Every line of the material below should be repeated exactly.

-- DATASET EXCERPT start --

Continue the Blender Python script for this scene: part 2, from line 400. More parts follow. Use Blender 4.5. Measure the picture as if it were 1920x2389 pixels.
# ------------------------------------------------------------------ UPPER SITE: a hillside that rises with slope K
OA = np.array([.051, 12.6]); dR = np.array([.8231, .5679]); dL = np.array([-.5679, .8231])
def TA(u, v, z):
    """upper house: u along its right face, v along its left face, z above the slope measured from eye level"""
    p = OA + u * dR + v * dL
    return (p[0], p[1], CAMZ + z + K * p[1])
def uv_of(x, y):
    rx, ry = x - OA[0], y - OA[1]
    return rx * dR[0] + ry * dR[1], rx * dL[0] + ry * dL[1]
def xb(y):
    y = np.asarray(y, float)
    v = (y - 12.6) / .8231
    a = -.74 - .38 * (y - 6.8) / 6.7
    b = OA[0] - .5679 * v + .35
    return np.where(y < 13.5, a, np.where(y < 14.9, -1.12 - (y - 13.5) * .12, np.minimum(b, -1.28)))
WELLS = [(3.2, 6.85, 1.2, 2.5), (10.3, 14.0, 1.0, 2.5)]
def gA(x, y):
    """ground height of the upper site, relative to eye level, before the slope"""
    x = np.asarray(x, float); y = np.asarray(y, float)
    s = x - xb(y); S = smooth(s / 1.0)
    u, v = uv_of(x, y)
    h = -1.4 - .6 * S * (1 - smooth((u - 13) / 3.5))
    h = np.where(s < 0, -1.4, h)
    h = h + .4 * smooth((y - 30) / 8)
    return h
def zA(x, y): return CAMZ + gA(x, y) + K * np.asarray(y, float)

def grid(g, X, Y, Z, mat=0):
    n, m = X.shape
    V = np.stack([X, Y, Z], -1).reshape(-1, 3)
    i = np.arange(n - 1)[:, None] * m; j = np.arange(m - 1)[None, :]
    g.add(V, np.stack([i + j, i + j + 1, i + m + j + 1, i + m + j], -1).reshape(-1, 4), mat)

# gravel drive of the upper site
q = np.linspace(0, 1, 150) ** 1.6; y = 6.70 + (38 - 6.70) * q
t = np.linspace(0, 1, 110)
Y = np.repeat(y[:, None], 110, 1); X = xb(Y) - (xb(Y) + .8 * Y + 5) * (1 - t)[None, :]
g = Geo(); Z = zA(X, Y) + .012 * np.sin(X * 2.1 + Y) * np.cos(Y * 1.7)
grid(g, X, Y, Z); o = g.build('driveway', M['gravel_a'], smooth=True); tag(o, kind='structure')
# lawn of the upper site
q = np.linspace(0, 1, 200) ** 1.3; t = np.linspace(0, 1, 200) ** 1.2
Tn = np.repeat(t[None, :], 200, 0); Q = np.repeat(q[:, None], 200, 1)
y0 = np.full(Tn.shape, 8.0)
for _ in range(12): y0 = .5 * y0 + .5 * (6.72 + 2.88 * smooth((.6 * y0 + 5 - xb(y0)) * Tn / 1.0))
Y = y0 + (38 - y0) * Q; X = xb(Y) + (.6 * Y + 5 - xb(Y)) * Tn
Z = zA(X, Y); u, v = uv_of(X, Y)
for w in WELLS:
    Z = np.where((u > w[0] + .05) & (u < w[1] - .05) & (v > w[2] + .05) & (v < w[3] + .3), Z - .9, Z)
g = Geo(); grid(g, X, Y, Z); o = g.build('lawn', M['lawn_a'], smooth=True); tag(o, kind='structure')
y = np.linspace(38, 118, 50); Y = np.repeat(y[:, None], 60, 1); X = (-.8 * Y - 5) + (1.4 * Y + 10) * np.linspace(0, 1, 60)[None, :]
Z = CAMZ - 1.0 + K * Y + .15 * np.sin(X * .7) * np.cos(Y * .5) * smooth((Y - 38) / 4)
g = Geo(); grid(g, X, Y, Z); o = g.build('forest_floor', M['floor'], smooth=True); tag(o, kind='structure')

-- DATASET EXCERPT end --

**SOLVED EXERCISE**
Continue the Blender Python script for this scene: part 2, from line 400. More parts follow. Use Blender 4.5. Measure the picture as if it were 1920x2389 pixels.
# ------------------------------------------------------------------ UPPER SITE: a hillside that rises with slope K
OA = np.array([.051, 12.6]); dR = np.array([.8231, .5679]); dL = np.array([-.5679, .8231])
def TA(u, v, z):
    """upper house: u along its right face, v along its left face, z above the slope measured from eye level"""
    p = OA + u * dR + v * dL
    return (p[0], p[1], CAMZ + z + K * p[1])
def uv_of(x, y):
    rx, ry = x - OA[0], y - OA[1]
    return rx * dR[0] + ry * dR[1], rx * dL[0] + ry * dL[1]
def xb(y):
    y = np.asarray(y, float)
    v = (y - 12.6) / .8231
    a = -.74 - .38 * (y - 6.8) / 6.7
    b = OA[0] - .5679 * v + .35
    return np.where(y < 13.5, a, np.where(y < 14.9, -1.12 - (y - 13.5) * .12, np.minimum(b, -1.28)))
WELLS = [(3.2, 6.85, 1.2, 2.5), (10.3, 14.0, 1.0, 2.5)]
def gA(x, y):
    """ground height of the upper site, relative to eye level, before the slope"""
    x = np.asarray(x, float); y = np.asarray(y, float)
    s = x - xb(y); S = smooth(s / 1.0)
    u, v = uv_of(x, y)
    h = -1.4 - .6 * S * (1 - smooth((u - 13) / 3.5))
    h = np.where(s < 0, -1.4, h)
    h = h + .4 * smooth((y - 30) / 8)
    return h
def zA(x, y): return CAMZ + gA(x, y) + K * np.asarray(y, float)

def grid(g, X, Y, Z, mat=0):
    n, m = X.shape
    V = np.stack([X, Y, Z], -1).reshape(-1, 3)
    i = np.arange(n - 1)[:, None] * m; j = np.arange(m - 1)[None, :]
    g.add(V, np.stack([i + j, i + j + 1, i + m + j + 1, i + m + j], -1).reshape(-1, 4), mat)

# gravel drive of the upper site
q = np.linspace(0, 1, 150) ** 1.6; y = 6.70 + (38 - 6.70) * q
t = np.linspace(0, 1, 110)
Y = np.repeat(y[:, None], 110, 1); X = xb(Y) - (xb(Y) + .8 * Y + 5) * (1 - t)[None, :]
g = Geo(); Z = zA(X, Y) + .012 * np.sin(X * 2.1 + Y) * np.cos(Y * 1.7)
grid(g, X, Y, Z); o = g.build('driveway', M['gravel_a'], smooth=True); tag(o, kind='structure')
# lawn of the upper site
q = np.linspace(0, 1, 200) ** 1.3; t = np.linspace(0, 1, 200) ** 1.2
Tn = np.repeat(t[None, :], 200, 0); Q = np.repeat(q[:, None], 200, 1)
y0 = np.full(Tn.shape, 8.0)
for _ in range(12): y0 = .5 * y0 + .5 * (6.72 + 2.88 * smooth((.6 * y0 + 5 - xb(y0)) * Tn / 1.0))
Y = y0 + (38 - y0) * Q; X = xb(Y) + (.6 * Y + 5 - xb(Y)) * Tn
Z = zA(X, Y); u, v = uv_of(X, Y)
for w in WELLS:
    Z = np.where((u > w[0] + .05) & (u < w[1] - .05) & (v > w[2] + .05) & (v < w[3] + .3), Z - .9, Z)
g = Geo(); grid(g, X, Y, Z); o = g.build('lawn', M['lawn_a'], smooth=True); tag(o, kind='structure')
y = np.linspace(38, 118, 50); Y = np.repeat(y[:, None], 60, 1); X = (-.8 * Y - 5) + (1.4 * Y + 10) * np.linspace(0, 1, 60)[None, :]
Z = CAMZ - 1.0 + K * Y + .15 * np.sin(X * .7) * np.cos(Y * .5) * smooth((Y - 38) / 4)
g = Geo(); grid(g, X, Y, Z); o = g.build('forest_floor', M['floor'], smooth=True); tag(o, kind='structure')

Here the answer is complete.